2024年9月3日、パーソルビジネスプロセスデザインは、デジタル庁のアナログ規制の見直しに関する技術実証事業において「火薬類取扱所の監視業務における実証」「プラント設備の定期巡回業務における実証」を実施したことを発表した。

 デジタル庁は、政府の共通指針である「構造改革のためのデジタル原則」に基づき、個人や企業が新たな付加価値を生み出しやすい社会を創るため、アナログ規制の一掃に向けた取り組みを進めている。その一環として、安全性や実効性を確認する観点から技術実証を実施している。

 14項目の技術実証のうち、類型1「火薬類取扱所の監視業務における実証」、類型5「プラント設備の定期巡回業務における実証」をパーソルビジネスプロセスデザインが主導し、人が対応している警備や点検をドローン等のデジタル技術で代替できるかを検証した。その結果、同技術実証で使用したデジタル技術群が、安全性や実効性等の多角的な観点から、アナログ規制の見直しに向けて非常に有効に働くことが分かった。

検証対象と項目、検証内容を示した表。検証対象:ドローン、固定カメラ、UGV(無人地上車両)。項目:省人化、判定制度、経済性、防犯・防火、汎用性、安全性。
実証の検証対象と項目

 同社は実証にあたり最適なプロセスを設計し、実証実験全体の管理、事業計画書の策定、検証項目の調整、実証計画書の作成、実証実験スケジュールの調整、現場の実証事業全体の管理等を実施。さらに、現地事業者との意見交換会を開催するなど、実証の実効性について確認を行った。

類型1「火薬類取扱所の監視業務における実証」

 鉱山内の火薬類取扱所における火薬類の盗難・火災防止対策として行われている見張人による監視業務について、固定カメラ、ドローン、UGV(無人地上車両)などのモビリティを活用して情報を収集し、AIによる画像解析技術、自動発報機能などのデジタル技術による代替が可能か検証した。

 この検証では、低軌道衛星の活用や、高精度位置特定システムの採用、エッジコンピューティングシステムとAIによる解析、モビリティのプラットフォームとAIプラットフォームの連携など高度な技術を用い、デジタルによる代替の実効性を確認した。

検証の全体像と実施項目のイメージ図

▼実証の詳細:類型1「ドローン、画像解析技術等を活用した監視の実証」(デジタル庁)
https://www.digital.go.jp/policies/digital-extraordinary-administrative-research-committee/technology-verification/type1

類型5「プラント設備の定期巡回業務における実証」

 プラント保安設備等の固定バルブの開閉、モーター等の作動状況、配管の劣化、計器の指示値読み取り等の定期点検を、デジタル技術を活用することによりアナログ規制の見直しが可能か技術検証を行った。
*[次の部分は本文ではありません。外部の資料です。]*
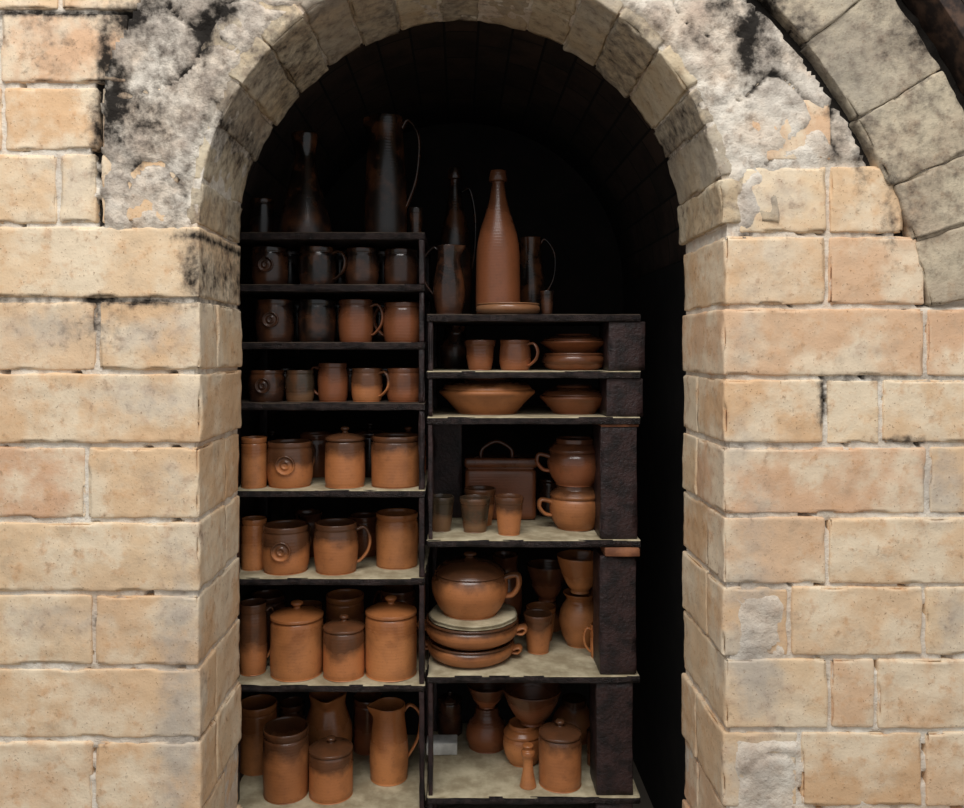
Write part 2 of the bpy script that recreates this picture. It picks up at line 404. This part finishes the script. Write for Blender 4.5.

 ドローンポートによって効率的で安全なドローン運用を実現するシステムを活用するなど、複数の実施項目を通じて多角的な評価の観点を設定し、デジタル技術による代替が可能か検証した。

▼実証の詳細:類型5「IoT、センサー等を活用した設備の作動状況の定期点検の実証」(デジタル庁)
https://www.digital.go.jp/policies/digital-extraordinary-administrative-research-committee/technology-verification/type5

類型3、類型6、類型11における技術実証支援(再委託)

 KDDIスマートドローンとイームズロボティクスからの再委託で、類型3「火薬類取締法施行規則第44条及び第44条の5の検査方法に従って行う火薬類製造施設・火薬庫の土堤や防爆壁等の完成検査・保安検査」、類型6「大分県環境緑化条例第23条第1項実地調査」、類型11「鉱山保安法第26条第1項に基づく鉱山における作業監督業務」を支援。さまざまな環境における技術実証に向けての準備から実行、実施結果の整理まで幅広く業務をサポートし、両社が実証に専念するための環境整備を行った。